В пещере тайной, в день гоненья,
Читал я сладостный коран;
Внезапно ангел утешенья,
Влетев, принес мне талисман.
В 1823 году Пушкин написал:
Свободы сеятель пустынный,
Я вышел рано, до звезды;
Рукою чистой и безвинной
В порабощенные бразды
Бросал живительное семя…
а в 1825 году – «Подражание Песни песней».

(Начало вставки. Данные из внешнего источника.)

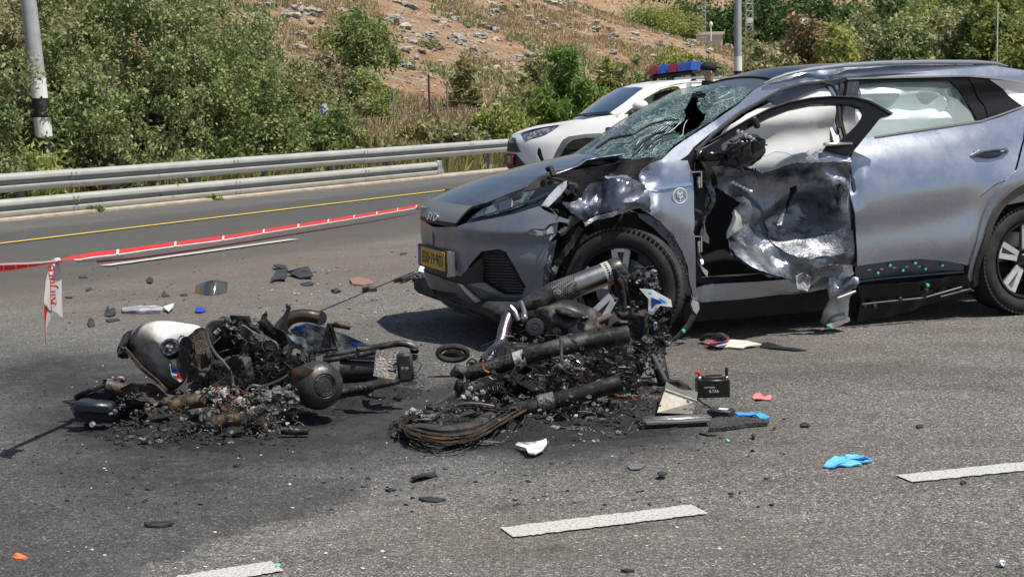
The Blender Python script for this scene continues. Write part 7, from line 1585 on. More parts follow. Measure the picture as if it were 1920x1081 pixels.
# blue-white tail bodywork lying behind
shard('tail_fairing', [(546, 615), (575, 604), (610, 612), (650, 625), (690, 645), (700, 660), (660, 668), (600, 660), (560, 650)], 8.05, mat('scorched_tail_plastic', (.07, .08, .10), .35, .2, col2=(.30, .30, .31), ns=8, lo=.5, hi=.66, coat=.3), m1, .03, .02, 19, 6)
shard('blue_stripe', [(551, 612), (572, 608), (578, 614), (556, 620)], 7.95, mat('tank_blue', (.01, .035, .22), .35, coat=.4), m1, .006, .004, 20)
shard('blue_stripe', [(659, 640), (674, 648), (668, 652), (656, 645)], 7.95, mat('tank_blue', (.01, .035, .22), .35, coat=.4), m1, .006, .004, 21)
# footpeg hanger triangle, toothed bar
for a, b_ in (((618, 606), (604, 655)), ((618, 606), (633, 652)), ((604, 655), (633, 652)), ((612, 650), (619, 625)), ((622, 650), (619, 625))): tub('hanger_strut', [a, b_], .0115, CH2, m1, 7.55, 8)
tub('toothed_bar', [(624, 607), (640, 609), (657, 614)], [.016, .017, .012], BURN, m1, 7.55)
for k in range(7): lump('bar_tooth', 628 + k * 4.3, 606 + k * 1.1, 7.53, .006, .006, .010, ASH, m1, k, .2, sub=1)
# clutch cover drum
dr = MB(); dc = at(598, 722, 7.05); dn_ = Vector((.42, -.78, .12)).normalized(); dr.lathe([(0, .075), (.03, .075), (.05, .068), (.055, .072), (.075, .066), (.098, .045), (.110, .0), (.106, -.06), (.09, -.14), (.06, -.2)], dc, dn_, 40); drum = dr.build('engine_cover', mat('burnt_engine_cover', (.055, .054, .053), .42, .7, col2=(.12, .11, .10), ns=7, lo=.45, hi=.7, bump=.15, bs=50), m1)
for r_ in (.045, .036, .022):
    u_ = dn_.orthogonal().normalized(); w_ = dn_.cross(u_); MB().tube([dc + dn_ * .073 + (u_ * math.cos(t) + w_ * math.sin(t)) * r_ for t in np.linspace(0, 6.283, 30)], .003, 5, caps=False).build('cover_ring', CH, drum)
shard('melted_casing_lip', [(548, 692), (570, 682), (590, 690), (585, 720), (580, 745), (560, 752), (545, 740), (556, 720)], 7.02, mat('burnt_orange_casing', (.15, .09, .055), .5, .7, col2=(.06, .05, .045), ns=10), m1, .02, .03, 22, 10)
# rear frame rails, mudguard and the number plate
sr = smooth_pts(P_([(606, 668), (650, 660), (700, 652), (745, 644), (770, 647), (780, 655)], 7.55)); MB().tube(sr, .016, 10).build('subframe_rail', CH2, m1)
tub('subframe_rail', [(606, 676), (660, 668), (712, 658)], .013, CH2, m1, 7.52); tub('subframe_rail', [(640, 735), (700, 724), (750, 714)], [.018, .017, .014], CH2, m1, 7.25)
tub('rail_sleeve', [(660, 731), (700, 724)], .022, CH, m1, 7.24); lump('rail_bolt', 673, 654, 7.5, .012, .012, .012, ASH, m1, 1, sub=2); lump('rail_knob', 777, 657, 7.5, .022, .02, .016, CH, m1, 2, sub=2); lump('rail_knob', 776, 669, 7.5, .018, .018, .014, CH, m1, 4, sub=2)
gu = smooth_pts(P_([(640, 690), (680, 690), (708, 688)], 7.6), 6); MB().tube(gu, [.10 - .002 * i for i in range(len(gu))], 18, flat=.75).build('rear_mudguard', mat('dark_mudguard', (.018, .020, .024), .4, .1, col2=(.04, .04, .04), ns=10), m1)
PLT = mat('burnt_plate', (.085, .078, .072), .5, .6, col2=(.04, .037, .035), ns=18, bump=.2, bs=60)
a_, b_, c_, d_ = at(705, 656, 7.40), at(747, 656, 7.40), at(741, 712, 7.30), at(700, 704, 7.30)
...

Однако пока Пушкин поддавался не столько этому новому настроению, сколько общему духу радости от дружбы, веры в друзей («19 октября 1825 года»), веры в народ («Зимний вечер»), в отраду чистой поэзии («Козлову»), в бессмертное святое солнце разума («Вакхическая песня»), в защиту певца от судьбы Андрея Шенье:
Зачем от жизни сей, ленивой и простой,
Я кинулся туда, где ужас роковой,
Где страсти дикие, где буйные невежды,
И злоба, и корысть? (I, 340).
Серьезный взгляд на поэзию, на служение музам без суеты, в тиши, выражается в обширной элегии «19 октября 1825 года». Звуки жалобы – на изгнание, на невольное затворничество, на измены любви, на злобу врагов – соединяются в этом обильном лирическими произведениями 1825 году с восторгами вдохновенной любви:
Душе настало пробужденье:
И вот опять явилась ты,
Как мимолетное виденье,
Как гений чистой красоты.
1826 год – год освобождения Пушкина из михайловского заточения, его переезд в столицы и свидания с друзьями после шестилетнего отсутствия – отразился бедностью лирики. Но эти немногие произведения, как знаменитая «Элегия на смерть г-жи Ризнич», «Пророк», «Зимняя дорога», «Стансы (В надежде славы и добра гляжу вперед я без боязни)», дышат искренностью и отличаются совершенством формы:
Начало славных дней Петра
Мрачили мятежи и казни.
И с этого времени Пушкин отдается гению Петра Великого, его любви к стране родной, его незлобию, его умению привлечь сердца.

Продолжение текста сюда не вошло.